WORK TO BE COMPLETED >>
Print all the data, keeping every line exactly as it is.

:: DATA SECTION ::

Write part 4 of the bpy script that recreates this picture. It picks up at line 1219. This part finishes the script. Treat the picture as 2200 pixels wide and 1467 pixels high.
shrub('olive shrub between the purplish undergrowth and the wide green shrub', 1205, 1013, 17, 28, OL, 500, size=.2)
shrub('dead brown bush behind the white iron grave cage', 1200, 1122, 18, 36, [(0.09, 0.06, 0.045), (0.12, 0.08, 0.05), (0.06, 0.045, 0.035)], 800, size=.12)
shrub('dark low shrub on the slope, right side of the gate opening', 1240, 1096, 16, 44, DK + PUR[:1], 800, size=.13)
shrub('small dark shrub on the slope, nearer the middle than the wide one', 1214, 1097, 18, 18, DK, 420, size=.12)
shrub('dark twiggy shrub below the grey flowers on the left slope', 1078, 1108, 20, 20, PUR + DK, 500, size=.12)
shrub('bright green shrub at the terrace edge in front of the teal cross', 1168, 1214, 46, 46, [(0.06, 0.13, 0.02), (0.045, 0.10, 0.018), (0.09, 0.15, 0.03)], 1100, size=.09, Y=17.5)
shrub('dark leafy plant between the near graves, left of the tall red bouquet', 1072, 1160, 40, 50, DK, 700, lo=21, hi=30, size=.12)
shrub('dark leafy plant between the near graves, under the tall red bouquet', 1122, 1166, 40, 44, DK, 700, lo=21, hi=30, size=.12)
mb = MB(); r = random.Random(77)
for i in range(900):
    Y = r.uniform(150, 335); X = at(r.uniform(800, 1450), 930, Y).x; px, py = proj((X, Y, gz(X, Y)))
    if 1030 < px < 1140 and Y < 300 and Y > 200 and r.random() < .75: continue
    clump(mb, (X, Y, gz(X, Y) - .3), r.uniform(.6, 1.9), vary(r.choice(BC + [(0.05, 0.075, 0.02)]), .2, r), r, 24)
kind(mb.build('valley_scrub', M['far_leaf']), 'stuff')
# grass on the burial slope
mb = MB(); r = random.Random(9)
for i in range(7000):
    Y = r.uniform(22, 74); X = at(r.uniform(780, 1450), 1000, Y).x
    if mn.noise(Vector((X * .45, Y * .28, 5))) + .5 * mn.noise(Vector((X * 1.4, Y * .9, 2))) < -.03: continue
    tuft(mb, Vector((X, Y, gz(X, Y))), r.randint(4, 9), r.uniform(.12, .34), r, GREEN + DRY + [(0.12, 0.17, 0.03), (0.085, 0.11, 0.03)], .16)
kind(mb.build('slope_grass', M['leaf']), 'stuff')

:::

WRITTEN SOLUTION >>
Write part 4 of the bpy script that recreates this picture. It picks up at line 1219. This part finishes the script. Treat the picture as 2200 pixels wide and 1467 pixels high.
shrub('olive shrub between the purplish undergrowth and the wide green shrub', 1205, 1013, 17, 28, OL, 500, size=.2)
shrub('dead brown bush behind the white iron grave cage', 1200, 1122, 18, 36, [(0.09, 0.06, 0.045), (0.12, 0.08, 0.05), (0.06, 0.045, 0.035)], 800, size=.12)
shrub('dark low shrub on the slope, right side of the gate opening', 1240, 1096, 16, 44, DK + PUR[:1], 800, size=.13)
shrub('small dark shrub on the slope, nearer the middle than the wide one', 1214, 1097, 18, 18, DK, 420, size=.12)
shrub('dark twiggy shrub below the grey flowers on the left slope', 1078, 1108, 20, 20, PUR + DK, 500, size=.12)
shrub('bright green shrub at the terrace edge in front of the teal cross', 1168, 1214, 46, 46, [(0.06, 0.13, 0.02), (0.045, 0.10, 0.018), (0.09, 0.15, 0.03)], 1100, size=.09, Y=17.5)
shrub('dark leafy plant between the near graves, left of the tall red bouquet', 1072, 1160, 40, 50, DK, 700, lo=21, hi=30, size=.12)
shrub('dark leafy plant between the near graves, under the tall red bouquet', 1122, 1166, 40, 44, DK, 700, lo=21, hi=30, size=.12)
mb = MB(); r = random.Random(77)
for i in range(900):
    Y = r.uniform(150, 335); X = at(r.uniform(800, 1450), 930, Y).x; px, py = proj((X, Y, gz(X, Y)))
    if 1030 < px < 1140 and Y < 300 and Y > 200 and r.random() < .75: continue
    clump(mb, (X, Y, gz(X, Y) - .3), r.uniform(.6, 1.9), vary(r.choice(BC + [(0.05, 0.075, 0.02)]), .2, r), r, 24)
kind(mb.build('valley_scrub', M['far_leaf']), 'stuff')
# grass on the burial slope
mb = MB(); r = random.Random(9)
for i in range(7000):
    Y = r.uniform(22, 74); X = at(r.uniform(780, 1450), 1000, Y).x
    if mn.noise(Vector((X * .45, Y * .28, 5))) + .5 * mn.noise(Vector((X * 1.4, Y * .9, 2))) < -.03: continue
    tuft(mb, Vector((X, Y, gz(X, Y))), r.randint(4, 9), r.uniform(.12, .34), r, GREEN + DRY + [(0.12, 0.17, 0.03), (0.085, 0.11, 0.03)], .16)
kind(mb.build('slope_grass', M['leaf']), 'stuff')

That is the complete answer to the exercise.